[Given problem]: Count how many lines include "picture" and answer with that number only.

#####

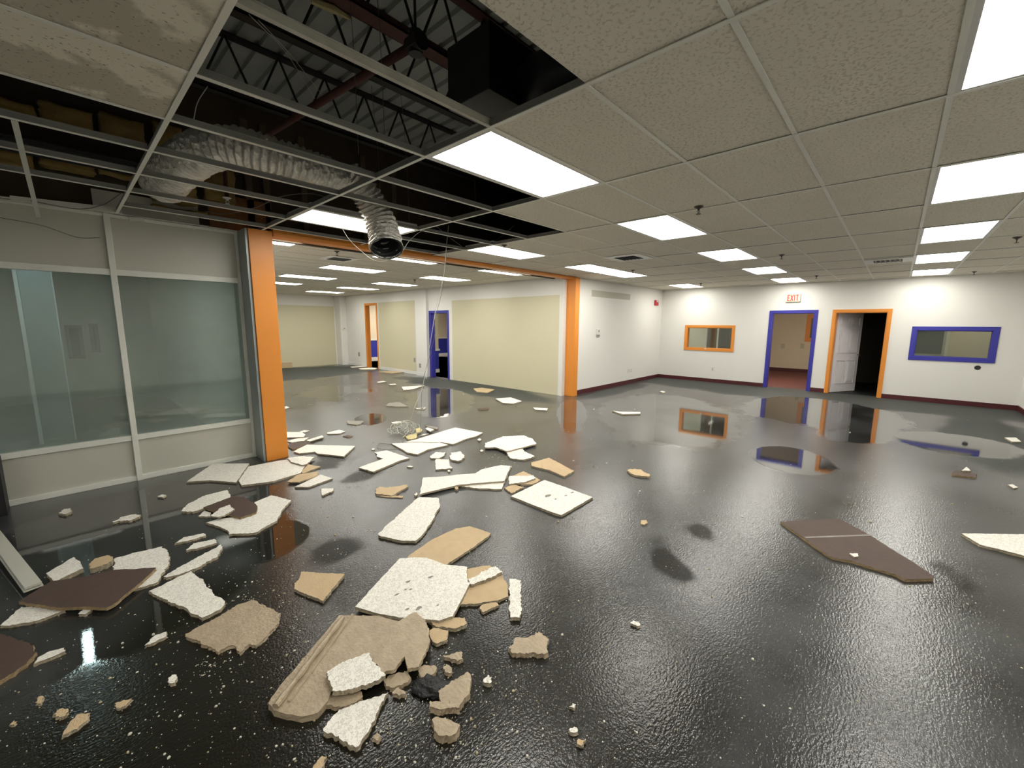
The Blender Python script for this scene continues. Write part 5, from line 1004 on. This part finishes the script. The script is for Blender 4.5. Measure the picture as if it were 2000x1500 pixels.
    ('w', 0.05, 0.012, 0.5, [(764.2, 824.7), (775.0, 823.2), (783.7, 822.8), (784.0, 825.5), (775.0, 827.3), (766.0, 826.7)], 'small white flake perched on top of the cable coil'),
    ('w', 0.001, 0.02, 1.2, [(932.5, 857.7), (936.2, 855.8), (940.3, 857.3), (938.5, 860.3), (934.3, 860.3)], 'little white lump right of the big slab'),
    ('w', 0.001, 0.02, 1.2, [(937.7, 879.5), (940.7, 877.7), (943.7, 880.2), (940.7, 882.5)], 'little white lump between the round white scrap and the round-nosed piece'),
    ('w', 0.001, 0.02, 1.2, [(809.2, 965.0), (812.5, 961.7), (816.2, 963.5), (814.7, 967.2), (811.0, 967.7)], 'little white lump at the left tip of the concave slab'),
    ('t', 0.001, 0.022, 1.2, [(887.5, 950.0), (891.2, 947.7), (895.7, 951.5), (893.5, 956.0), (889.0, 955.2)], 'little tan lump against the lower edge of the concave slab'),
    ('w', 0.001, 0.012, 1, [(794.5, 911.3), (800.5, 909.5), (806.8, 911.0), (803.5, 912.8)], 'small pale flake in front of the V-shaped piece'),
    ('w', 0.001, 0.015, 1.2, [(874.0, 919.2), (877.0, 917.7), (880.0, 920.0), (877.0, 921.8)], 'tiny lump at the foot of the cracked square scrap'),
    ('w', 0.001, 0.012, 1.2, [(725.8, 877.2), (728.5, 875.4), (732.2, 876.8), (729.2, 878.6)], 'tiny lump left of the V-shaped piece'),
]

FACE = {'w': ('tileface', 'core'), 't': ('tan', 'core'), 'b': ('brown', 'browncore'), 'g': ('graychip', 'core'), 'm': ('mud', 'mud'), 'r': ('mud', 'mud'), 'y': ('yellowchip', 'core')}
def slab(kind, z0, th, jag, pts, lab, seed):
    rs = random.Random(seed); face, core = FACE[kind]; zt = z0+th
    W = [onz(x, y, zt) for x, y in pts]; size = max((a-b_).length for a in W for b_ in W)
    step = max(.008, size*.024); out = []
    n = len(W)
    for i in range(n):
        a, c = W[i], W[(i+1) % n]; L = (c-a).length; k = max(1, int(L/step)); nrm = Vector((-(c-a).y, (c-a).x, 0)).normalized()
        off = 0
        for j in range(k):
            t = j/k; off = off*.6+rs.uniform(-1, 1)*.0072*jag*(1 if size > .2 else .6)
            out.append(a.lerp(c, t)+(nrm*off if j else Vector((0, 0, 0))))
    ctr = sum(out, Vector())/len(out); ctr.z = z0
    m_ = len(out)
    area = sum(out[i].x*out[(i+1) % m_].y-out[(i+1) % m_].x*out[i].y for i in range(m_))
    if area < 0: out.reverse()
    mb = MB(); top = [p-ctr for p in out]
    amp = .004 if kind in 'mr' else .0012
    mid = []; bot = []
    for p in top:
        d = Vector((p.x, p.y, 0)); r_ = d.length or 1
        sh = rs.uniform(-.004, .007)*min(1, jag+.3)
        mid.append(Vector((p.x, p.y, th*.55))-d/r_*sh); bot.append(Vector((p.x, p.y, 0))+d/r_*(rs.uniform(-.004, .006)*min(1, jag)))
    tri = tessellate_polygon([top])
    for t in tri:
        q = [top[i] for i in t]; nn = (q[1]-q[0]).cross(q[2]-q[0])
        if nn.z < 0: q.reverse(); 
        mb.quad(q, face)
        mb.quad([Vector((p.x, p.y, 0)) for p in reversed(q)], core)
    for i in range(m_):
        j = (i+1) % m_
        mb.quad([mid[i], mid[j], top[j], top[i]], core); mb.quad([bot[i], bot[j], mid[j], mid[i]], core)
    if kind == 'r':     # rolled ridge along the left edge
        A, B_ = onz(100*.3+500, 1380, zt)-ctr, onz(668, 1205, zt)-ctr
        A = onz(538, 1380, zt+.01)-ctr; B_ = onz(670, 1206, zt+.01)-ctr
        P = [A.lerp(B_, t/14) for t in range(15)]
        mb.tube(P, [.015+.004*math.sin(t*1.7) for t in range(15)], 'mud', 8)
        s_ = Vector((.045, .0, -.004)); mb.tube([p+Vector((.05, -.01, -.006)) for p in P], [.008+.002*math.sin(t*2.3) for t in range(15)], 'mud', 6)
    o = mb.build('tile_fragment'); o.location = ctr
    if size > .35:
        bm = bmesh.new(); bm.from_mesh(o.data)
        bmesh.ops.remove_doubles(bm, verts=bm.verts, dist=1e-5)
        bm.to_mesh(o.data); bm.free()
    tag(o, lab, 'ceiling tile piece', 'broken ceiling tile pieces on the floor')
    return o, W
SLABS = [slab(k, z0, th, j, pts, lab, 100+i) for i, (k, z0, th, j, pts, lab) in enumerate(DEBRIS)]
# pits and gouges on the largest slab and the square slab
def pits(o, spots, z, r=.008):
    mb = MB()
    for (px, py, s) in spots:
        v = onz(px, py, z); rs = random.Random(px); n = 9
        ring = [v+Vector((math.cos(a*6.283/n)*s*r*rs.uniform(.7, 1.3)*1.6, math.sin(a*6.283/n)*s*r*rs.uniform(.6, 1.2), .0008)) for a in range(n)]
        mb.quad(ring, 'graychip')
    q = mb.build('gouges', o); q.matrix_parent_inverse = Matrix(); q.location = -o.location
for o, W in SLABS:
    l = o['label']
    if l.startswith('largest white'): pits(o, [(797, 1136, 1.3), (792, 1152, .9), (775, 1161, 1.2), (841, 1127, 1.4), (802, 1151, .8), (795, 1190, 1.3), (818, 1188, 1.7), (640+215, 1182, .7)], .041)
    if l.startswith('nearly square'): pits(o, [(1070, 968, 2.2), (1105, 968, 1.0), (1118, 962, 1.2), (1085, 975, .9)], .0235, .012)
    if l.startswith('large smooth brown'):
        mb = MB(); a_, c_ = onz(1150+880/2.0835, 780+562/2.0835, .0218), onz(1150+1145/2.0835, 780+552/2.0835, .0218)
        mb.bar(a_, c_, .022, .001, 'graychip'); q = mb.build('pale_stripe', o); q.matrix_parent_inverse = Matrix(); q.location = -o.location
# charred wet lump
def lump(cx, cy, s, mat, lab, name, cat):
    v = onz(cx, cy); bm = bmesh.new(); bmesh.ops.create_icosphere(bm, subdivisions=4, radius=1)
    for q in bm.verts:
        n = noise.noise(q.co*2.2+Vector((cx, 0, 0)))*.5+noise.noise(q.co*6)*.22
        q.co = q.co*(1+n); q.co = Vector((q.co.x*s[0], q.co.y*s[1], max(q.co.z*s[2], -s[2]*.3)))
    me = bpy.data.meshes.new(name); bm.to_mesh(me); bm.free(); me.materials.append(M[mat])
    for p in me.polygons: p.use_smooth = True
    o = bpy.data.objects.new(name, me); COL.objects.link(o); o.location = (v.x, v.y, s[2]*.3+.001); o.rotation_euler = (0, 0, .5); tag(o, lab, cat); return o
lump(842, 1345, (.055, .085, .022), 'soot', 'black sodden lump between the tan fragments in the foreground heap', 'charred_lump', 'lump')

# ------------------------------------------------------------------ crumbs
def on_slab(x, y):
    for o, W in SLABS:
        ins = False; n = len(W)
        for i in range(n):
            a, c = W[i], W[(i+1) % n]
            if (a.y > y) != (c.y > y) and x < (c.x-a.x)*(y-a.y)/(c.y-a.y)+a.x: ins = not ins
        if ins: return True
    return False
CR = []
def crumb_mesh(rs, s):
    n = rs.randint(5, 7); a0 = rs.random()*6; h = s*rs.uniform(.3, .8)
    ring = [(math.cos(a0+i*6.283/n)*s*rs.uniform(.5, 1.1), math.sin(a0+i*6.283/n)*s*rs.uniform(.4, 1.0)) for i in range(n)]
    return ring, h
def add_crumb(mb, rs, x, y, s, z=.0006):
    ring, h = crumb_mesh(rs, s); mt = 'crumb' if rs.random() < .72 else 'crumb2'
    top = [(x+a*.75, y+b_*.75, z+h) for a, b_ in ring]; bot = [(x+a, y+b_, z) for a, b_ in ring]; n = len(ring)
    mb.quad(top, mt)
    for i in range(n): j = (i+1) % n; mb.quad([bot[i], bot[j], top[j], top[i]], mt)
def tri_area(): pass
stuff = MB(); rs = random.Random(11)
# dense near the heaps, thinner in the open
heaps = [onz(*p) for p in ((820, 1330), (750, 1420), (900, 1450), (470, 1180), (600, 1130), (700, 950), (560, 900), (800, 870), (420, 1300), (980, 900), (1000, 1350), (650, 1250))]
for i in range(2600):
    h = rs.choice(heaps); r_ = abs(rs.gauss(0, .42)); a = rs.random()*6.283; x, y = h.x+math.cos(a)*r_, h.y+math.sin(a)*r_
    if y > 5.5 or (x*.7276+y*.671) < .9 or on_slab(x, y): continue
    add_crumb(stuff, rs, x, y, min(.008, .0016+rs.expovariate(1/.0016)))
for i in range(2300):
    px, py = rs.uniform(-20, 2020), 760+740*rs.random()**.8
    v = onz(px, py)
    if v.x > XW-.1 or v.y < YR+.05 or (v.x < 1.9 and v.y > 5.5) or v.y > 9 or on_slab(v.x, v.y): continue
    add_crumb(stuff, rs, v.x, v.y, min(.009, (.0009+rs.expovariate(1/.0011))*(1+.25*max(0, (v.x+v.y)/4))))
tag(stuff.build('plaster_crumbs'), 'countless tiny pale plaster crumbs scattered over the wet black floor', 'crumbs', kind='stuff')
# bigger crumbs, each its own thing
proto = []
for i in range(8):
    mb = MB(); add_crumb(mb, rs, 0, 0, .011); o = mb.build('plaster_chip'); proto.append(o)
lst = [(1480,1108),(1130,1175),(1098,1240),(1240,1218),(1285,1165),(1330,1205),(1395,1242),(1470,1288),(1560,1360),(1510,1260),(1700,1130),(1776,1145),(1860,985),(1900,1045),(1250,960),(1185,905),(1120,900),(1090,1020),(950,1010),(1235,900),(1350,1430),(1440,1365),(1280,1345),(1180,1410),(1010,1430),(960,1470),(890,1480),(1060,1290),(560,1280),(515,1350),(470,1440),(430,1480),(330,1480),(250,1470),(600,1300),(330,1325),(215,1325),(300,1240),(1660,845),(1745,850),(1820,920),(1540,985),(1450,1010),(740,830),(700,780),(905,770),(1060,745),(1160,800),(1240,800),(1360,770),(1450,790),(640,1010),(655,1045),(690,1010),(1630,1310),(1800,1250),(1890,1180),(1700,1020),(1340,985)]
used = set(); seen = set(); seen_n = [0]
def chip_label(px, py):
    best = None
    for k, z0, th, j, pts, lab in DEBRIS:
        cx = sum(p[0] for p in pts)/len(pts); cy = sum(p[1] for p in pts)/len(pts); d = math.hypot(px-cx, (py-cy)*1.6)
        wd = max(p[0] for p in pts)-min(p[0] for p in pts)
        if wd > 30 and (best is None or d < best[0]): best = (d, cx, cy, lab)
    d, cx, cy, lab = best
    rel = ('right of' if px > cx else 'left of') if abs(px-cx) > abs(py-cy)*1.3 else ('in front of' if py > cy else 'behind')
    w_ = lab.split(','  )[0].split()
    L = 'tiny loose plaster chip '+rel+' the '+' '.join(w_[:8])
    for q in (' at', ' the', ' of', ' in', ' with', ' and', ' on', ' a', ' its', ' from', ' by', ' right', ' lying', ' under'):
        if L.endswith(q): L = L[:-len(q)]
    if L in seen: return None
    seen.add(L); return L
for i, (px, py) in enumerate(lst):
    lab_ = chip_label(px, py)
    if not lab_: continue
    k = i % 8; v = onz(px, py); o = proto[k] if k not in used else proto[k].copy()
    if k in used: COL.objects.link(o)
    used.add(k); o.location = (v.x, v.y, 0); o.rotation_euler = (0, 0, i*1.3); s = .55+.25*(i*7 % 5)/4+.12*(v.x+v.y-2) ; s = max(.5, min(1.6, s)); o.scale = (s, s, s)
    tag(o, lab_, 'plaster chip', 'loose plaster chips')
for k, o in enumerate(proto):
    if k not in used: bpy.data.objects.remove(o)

#####

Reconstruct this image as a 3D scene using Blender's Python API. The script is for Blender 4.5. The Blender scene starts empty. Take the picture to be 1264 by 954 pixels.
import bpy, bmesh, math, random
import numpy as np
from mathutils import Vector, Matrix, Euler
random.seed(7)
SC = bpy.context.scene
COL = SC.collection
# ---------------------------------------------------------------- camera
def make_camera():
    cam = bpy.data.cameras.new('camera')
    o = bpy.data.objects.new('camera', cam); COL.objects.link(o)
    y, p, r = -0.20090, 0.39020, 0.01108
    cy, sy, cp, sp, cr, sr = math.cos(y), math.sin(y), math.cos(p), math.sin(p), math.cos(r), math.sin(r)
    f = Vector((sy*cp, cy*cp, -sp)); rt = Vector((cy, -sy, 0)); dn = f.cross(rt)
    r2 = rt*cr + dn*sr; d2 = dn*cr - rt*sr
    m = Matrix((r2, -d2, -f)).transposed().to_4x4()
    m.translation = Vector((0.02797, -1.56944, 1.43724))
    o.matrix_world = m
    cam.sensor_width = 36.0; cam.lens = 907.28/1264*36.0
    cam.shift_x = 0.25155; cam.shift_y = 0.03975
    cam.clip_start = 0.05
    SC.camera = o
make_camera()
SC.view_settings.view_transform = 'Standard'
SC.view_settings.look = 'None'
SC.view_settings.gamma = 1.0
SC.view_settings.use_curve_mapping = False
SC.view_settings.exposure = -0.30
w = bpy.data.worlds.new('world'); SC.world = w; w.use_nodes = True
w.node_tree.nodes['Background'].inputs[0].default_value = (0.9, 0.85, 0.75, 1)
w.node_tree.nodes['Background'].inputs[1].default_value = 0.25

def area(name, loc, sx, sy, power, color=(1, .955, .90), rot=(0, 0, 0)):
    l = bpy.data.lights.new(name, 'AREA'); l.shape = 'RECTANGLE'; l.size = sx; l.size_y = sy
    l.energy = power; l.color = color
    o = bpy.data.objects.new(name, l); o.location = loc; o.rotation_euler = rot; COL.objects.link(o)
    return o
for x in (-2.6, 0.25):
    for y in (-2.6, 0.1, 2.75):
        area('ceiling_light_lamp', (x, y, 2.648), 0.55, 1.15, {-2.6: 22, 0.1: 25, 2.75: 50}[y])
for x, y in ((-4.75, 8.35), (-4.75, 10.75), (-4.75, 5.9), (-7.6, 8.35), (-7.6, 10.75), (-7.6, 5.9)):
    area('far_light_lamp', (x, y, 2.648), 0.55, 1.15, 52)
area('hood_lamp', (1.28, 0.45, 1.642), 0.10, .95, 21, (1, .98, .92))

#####

[Result]: 2